Your task
Which lines come from the start of the records through the line that holds "COL = bpy.context.scene.collection"? Write them out word for word.

Items
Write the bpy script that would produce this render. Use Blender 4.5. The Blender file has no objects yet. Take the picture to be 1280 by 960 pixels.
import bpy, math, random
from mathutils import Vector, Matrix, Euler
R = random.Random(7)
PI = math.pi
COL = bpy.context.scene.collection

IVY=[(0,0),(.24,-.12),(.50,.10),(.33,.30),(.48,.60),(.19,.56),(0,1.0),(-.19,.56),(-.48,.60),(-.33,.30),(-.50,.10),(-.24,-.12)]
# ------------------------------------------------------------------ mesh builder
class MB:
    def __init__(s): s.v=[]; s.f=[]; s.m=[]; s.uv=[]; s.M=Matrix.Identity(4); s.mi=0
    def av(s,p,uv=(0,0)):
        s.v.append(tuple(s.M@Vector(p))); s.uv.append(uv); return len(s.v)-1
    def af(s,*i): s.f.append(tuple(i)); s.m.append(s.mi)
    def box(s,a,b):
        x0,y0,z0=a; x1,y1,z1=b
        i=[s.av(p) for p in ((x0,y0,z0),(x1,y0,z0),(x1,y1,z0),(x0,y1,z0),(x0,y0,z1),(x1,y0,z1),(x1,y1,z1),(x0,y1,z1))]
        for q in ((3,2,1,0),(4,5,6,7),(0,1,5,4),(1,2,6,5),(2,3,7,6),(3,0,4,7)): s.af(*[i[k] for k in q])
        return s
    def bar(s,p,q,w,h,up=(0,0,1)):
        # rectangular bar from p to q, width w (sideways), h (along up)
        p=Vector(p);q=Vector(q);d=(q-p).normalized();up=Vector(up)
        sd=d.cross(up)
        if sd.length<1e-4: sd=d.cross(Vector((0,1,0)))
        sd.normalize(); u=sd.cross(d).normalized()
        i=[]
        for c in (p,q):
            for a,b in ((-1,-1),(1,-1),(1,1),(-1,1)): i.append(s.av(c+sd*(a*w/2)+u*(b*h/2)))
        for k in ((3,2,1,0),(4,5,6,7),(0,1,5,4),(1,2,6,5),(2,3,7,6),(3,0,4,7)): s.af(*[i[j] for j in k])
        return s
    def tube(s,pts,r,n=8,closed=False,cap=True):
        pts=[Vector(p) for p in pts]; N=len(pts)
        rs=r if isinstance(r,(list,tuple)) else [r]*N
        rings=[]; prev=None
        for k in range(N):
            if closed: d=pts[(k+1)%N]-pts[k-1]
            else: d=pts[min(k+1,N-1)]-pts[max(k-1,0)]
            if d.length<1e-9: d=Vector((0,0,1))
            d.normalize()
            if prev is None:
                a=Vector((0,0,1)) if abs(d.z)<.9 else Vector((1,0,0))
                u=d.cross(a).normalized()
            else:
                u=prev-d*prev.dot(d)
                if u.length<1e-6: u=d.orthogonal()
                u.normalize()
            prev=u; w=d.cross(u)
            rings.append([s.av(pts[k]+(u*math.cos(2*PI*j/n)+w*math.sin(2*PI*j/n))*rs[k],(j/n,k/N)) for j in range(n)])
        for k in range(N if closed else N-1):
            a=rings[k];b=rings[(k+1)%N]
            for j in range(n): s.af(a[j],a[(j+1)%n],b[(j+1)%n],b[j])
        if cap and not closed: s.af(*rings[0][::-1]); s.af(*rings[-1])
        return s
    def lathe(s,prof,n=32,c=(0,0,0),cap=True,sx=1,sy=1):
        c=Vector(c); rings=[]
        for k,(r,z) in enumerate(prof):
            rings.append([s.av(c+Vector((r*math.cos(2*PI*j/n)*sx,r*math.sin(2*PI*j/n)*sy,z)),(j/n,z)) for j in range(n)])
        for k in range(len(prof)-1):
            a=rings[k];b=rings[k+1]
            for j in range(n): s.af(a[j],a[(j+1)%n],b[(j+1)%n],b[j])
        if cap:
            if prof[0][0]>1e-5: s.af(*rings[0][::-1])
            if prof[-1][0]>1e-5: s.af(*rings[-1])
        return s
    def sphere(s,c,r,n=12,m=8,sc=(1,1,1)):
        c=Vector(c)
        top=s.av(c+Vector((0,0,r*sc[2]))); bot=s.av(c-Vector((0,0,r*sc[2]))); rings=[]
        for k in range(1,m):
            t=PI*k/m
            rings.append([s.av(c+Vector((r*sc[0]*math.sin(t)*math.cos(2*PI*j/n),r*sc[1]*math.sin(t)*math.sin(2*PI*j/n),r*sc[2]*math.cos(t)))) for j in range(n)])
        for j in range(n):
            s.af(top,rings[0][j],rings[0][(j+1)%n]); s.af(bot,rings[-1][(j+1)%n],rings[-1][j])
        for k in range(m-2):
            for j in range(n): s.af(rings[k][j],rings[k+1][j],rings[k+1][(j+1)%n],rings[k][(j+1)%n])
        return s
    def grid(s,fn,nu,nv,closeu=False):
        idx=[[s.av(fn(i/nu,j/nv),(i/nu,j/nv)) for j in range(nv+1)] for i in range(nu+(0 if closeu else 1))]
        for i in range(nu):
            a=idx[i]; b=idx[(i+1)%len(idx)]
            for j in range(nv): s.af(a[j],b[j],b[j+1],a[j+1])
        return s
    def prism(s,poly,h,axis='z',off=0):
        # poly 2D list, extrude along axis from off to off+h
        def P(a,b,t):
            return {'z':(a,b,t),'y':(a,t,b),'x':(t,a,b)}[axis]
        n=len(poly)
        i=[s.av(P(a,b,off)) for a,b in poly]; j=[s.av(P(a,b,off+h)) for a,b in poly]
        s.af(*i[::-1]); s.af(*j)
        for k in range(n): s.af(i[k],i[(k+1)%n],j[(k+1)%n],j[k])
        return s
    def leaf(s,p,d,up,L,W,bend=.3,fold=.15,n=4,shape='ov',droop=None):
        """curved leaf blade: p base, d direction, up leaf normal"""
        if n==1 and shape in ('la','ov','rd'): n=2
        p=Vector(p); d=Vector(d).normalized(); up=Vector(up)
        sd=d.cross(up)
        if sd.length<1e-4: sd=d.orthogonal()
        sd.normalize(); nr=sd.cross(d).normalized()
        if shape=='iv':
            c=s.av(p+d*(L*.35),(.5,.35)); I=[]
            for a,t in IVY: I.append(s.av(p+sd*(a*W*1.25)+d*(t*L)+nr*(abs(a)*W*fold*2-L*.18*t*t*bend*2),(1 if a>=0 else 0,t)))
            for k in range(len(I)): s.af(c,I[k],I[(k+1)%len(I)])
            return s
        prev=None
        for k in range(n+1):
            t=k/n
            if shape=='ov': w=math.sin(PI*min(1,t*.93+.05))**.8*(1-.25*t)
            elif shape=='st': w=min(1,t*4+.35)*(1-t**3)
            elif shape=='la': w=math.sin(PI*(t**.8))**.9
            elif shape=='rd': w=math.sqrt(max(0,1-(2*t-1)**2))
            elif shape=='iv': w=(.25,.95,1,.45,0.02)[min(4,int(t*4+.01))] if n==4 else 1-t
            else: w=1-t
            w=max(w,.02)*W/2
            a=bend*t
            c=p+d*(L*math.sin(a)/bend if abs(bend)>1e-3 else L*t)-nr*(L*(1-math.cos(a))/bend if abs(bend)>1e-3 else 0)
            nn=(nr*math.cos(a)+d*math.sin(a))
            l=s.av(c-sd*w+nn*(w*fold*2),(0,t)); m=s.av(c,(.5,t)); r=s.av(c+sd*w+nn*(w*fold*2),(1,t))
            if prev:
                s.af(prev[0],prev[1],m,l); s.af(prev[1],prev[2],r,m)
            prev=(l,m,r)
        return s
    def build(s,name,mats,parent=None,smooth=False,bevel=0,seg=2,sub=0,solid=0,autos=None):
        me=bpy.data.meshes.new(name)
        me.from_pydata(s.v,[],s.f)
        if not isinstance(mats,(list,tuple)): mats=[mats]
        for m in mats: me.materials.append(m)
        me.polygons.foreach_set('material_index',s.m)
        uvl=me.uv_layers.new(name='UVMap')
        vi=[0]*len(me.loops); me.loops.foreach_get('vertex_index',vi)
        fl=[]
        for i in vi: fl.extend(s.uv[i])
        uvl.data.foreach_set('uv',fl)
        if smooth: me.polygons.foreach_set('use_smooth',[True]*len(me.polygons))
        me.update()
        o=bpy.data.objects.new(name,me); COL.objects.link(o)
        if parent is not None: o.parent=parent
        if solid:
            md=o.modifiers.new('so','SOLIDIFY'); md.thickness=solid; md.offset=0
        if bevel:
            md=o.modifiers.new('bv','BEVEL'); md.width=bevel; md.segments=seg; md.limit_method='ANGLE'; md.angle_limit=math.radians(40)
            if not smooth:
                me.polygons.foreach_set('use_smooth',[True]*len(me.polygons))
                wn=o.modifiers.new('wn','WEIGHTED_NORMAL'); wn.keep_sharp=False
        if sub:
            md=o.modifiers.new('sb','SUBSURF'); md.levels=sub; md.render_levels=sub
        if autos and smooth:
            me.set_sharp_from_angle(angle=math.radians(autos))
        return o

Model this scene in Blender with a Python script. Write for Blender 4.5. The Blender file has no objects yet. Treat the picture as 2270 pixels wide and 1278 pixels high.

Written response
Write the bpy script that would produce this render. Use Blender 4.5. The Blender file has no objects yet. Take the picture to be 1280 by 960 pixels.
import bpy, math, random
from mathutils import Vector, Matrix, Euler
R = random.Random(7)
PI = math.pi
COL = bpy.context.scene.collection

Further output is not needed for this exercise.